Specsy, I agree with those who said just relax and give Bella a bit of time to recover from the shock of this. What happened was probably quite traumatic to her, as it was to you. In time you will both calm down. Don't dwell on it.
It sounds like the leash and the way she focuses on other dogs just builds into frustration and rage. I don't know how much work you've put into attention training, but if you can start taking her for walks again, just work on getting her to focus purely on you. Start back at square one.
If you pass yards with dogs in them on your walk, and you know those dogs are out there, start asking for her attention maybe 20 feet from the yard (maybe more, maybe less, you know your dog better than I do) and if you get it, turn around and start walking back the way you came. Praise her, give her a toy, give her food. Do an about-face and start walking back towards that yard with the dog, but get a bit closer this time if her attention is still on you. When her attention is breaking or you see her starting to reach her threshold and a hissy fit is incoming, stop what you're doing, get her attention on you, put her in a happy mood, go back to your last successful attempt and repeat that a few times. Build up slowly to the presence of another dog. That's the only thing that really worked with my dog, just slowly building up her tolerance to the presence of other dogs while we're out on walks, and increasing her threshold to the point where she will only snap/bite if the other dog is right next to her and touching her.
Your goal should be to walk by another dog and have Bella in a heel position with her eyes on you. When you can do this near your home, start taking her new places and trying it. As long as you are one step ahead of her and have her attention, she can't react violently. As I'm sure you know, you have to be a proactive handler when you have a reactive dog.
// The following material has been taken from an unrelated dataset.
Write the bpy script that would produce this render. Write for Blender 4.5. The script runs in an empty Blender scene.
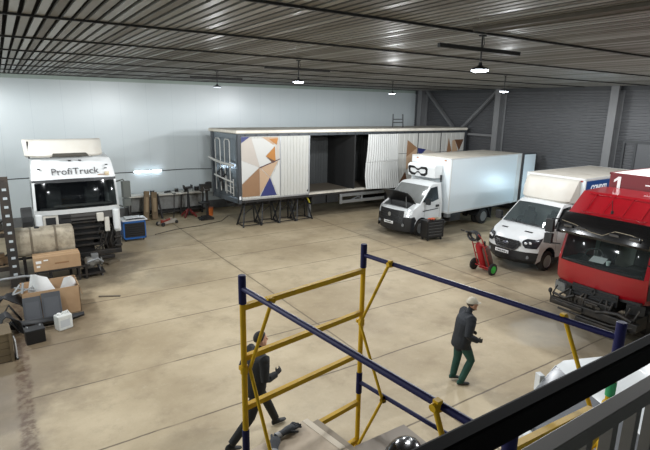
import bpy, bmesh, math, random
from mathutils import Vector, Matrix, Euler
random.seed(7)
PI = math.pi
SC = bpy.context.scene
COL = SC.collection

# ------------------------------------------------------------------ materials
def lin(c):
    out = []
    for v in c[:3]:
        v = v / 255.0
        out.append(v / 12.92 if v <= 0.04045 else ((v + 0.055) / 1.055) ** 2.4)
    return (out[0], out[1], out[2], 1.0)

_M = {}
def mat(name, rgb, rough=0.5, metal=0.0, var=0.12, scale=4.0, bump=0.0, coat=0.0, dirt=None, dirt_amt=0.0, dirt_scale=1.5, spec=None):
    """plain painted / plastic / metal surface with noise variation, optional blotchy dirt"""
    if name in _M:
        return _M[name]
    m = bpy.data.materials.new(name); m.use_nodes = True
    nt = m.node_tree; N = nt.nodes; L = nt.links
    b = N['Principled BSDF']
    b.inputs['Roughness'].default_value = rough
    b.inputs['Metallic'].default_value = metal
    if coat: b.inputs['Coat Weight'].default_value = coat
    if spec is not None: b.inputs['Specular IOR Level'].default_value = spec
    tc = N.new('ShaderNodeTexCoord')
    nz = N.new('ShaderNodeTexNoise'); nz.inputs['Scale'].default_value = scale; nz.inputs['Detail'].default_value = 5
    L.new(tc.outputs['Object'], nz.inputs['Vector'])
    c = lin(rgb)
    mx = N.new('ShaderNodeMix'); mx.data_type = 'RGBA'
    mx.inputs['A'].default_value = tuple(v * (1 - var) for v in c[:3]) + (1,)
    mx.inputs['B'].default_value = tuple(min(1, v * (1 + var)) for v in c[:3]) + (1,)
    L.new(nz.outputs['Fac'], mx.inputs['Factor'])
    out = mx.outputs['Result']
    if dirt:
        n2 = N.new('ShaderNodeTexNoise'); n2.inputs['Scale'].default_value = dirt_scale; n2.inputs['Detail'].default_value = 8
        n2.inputs['Roughness'].default_value = 0.65
        L.new(tc.outputs['Object'], n2.inputs['Vector'])
        rp = N.new('ShaderNodeValToRGB'); rp.color_ramp.elements[0].position = 0.45; rp.color_ramp.elements[1].position = 0.7
        L.new(n2.outputs['Fac'], rp.inputs['Fac'])
        ml = N.new('ShaderNodeMath'); ml.operation = 'MULTIPLY'; ml.inputs[1].default_value = dirt_amt
        L.new(rp.outputs['Color'], ml.inputs[0])
        m2 = N.new('ShaderNodeMix'); m2.data_type = 'RGBA'; m2.inputs['B'].default_value = lin(dirt)
        L.new(ml.outputs[0], m2.inputs['Factor']); L.new(out, m2.inputs['A'])
        out = m2.outputs['Result']
    L.new(out, b.inputs['Base Color'])
    if bump:
        bp = N.new('ShaderNodeBump'); bp.inputs['Strength'].default_value = bump; bp.inputs['Distance'].default_value = 0.02
        n3 = N.new('ShaderNodeTexNoise'); n3.inputs['Scale'].default_value = scale * 4; n3.inputs['Detail'].default_value = 4
        L.new(tc.outputs['Object'], n3.inputs['Vector'])
        L.new(n3.outputs['Fac'], bp.inputs['Height']); L.new(bp.outputs['Normal'], b.inputs['Normal'])
    _M[name] = m
    return m

def emit(name, rgb, strength):
    if name in _M: return _M[name]
    m = bpy.data.materials.new(name); m.use_nodes = True
    b = m.node_tree.nodes['Principled BSDF']
    b.inputs['Base Color'].default_value = lin(rgb)
    b.inputs['Emission Color'].default_value = lin(rgb); b.inputs['Emission Strength'].default_value = strength
    _M[name] = m
    return m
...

With a dog who displays violent tendencies towards other dogs, I have no idea how to kindle safe, healthy, normal interactions with other dogs.
My own dog is completely socially inept, and the best I've achieved with her is encouraging her to pretend dogs don't exist as long as they leave her alone, and protecting her from the rude ones who don't take snarly faces as a hint to back off.
Edited to add: I don't know about doing bite work with a dog like Bella. Her problem is with other dogs, her nervousness is with other dogs, and I am not sure how bitework would do a thing to help her insecurity with other dogs. There are plenty of things you can do to boost her confidence without doing bitework.